If $A \mathbf{x} = 0$, is $\mathbf{x}^T A^{\dagger} = 0$ true? ($A^{\dagger}$ is the pseudoinverse of $A$)

Question

Let $A$ be a $n \times n$ matrix, which can be non-singular. We know that $A \mathbf{x} = 0$.

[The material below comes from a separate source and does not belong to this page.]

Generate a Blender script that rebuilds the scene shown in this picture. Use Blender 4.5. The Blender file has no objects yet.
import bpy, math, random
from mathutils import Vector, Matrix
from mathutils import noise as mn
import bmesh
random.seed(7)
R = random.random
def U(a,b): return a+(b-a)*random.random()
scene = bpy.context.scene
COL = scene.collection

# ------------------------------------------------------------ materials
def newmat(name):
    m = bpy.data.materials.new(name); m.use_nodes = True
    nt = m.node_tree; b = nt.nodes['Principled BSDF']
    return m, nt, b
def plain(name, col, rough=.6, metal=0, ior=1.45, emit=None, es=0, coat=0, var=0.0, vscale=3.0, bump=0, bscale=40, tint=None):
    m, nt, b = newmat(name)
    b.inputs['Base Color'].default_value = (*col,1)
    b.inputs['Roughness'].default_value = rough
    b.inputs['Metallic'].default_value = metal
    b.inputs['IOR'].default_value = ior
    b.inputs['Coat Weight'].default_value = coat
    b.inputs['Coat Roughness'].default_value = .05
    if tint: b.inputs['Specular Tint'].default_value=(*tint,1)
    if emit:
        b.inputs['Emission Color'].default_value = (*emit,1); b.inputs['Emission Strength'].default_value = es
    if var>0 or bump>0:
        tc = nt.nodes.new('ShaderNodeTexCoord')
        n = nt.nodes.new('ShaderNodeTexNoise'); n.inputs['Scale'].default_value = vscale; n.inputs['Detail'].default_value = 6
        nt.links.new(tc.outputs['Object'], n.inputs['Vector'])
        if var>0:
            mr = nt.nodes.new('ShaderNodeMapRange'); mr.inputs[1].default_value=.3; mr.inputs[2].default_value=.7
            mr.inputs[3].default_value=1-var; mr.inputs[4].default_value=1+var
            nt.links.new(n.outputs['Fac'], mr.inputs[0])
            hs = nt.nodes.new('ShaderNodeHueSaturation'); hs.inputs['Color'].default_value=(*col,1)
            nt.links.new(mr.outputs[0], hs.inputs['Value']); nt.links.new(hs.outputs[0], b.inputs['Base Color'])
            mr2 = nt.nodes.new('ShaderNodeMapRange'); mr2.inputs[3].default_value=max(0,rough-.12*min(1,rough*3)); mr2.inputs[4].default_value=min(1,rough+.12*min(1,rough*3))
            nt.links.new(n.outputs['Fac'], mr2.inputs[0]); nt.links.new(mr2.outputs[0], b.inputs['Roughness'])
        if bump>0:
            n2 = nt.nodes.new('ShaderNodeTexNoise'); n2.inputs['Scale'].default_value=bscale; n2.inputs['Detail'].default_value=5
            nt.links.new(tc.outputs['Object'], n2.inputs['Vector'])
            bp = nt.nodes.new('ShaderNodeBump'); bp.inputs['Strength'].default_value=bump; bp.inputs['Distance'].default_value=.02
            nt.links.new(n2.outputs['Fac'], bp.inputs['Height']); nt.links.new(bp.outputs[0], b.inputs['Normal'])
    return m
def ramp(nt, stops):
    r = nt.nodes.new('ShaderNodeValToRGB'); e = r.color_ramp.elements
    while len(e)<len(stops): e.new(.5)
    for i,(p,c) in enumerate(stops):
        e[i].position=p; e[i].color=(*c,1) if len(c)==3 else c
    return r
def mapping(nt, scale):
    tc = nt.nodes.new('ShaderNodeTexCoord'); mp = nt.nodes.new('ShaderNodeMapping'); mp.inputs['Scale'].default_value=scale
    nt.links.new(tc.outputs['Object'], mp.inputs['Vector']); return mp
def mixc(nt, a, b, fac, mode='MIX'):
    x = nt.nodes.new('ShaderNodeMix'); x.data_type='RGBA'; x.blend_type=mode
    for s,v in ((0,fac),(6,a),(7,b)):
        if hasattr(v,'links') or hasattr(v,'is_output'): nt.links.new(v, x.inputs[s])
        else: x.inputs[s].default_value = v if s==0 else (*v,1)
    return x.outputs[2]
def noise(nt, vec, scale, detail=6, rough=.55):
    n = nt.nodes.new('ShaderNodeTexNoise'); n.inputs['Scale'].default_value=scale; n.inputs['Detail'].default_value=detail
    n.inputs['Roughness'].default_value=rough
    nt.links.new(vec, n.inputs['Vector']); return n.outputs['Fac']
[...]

Is it true that $\mathbf{x}^T A^{\dagger} = 0$ as well, where $A^{\dagger}$ is the left-pseudoinverse of $A$. If so, why?

Answer 1

Consider the more general case in which $A$ is an $m\times n$ matrix with rank $r$ and let $A = U\Sigma V^T$ be the SVD of $A$. Then $\operatorname{null}(A) = \operatorname{span}\{v_{r+1},\ldots,v_n\}$. So, if $Ax = 0$, then

$$ x^TA^\dagger = y^T{V_{r+1:n}}^T[V_{1:r}~V_{r+1:n}] \Sigma^\dagger U^T = y^T[0_{n\times r}~I_{n\times(n-r)}] \begin{bmatrix} \hat{\Sigma}^{-1} & 0\\ 0 & 0 \end{bmatrix}U^T = 0^T, $$ where $\hat{\Sigma}$ is the leading $r\times r$ principal submatrix of $\Sigma$.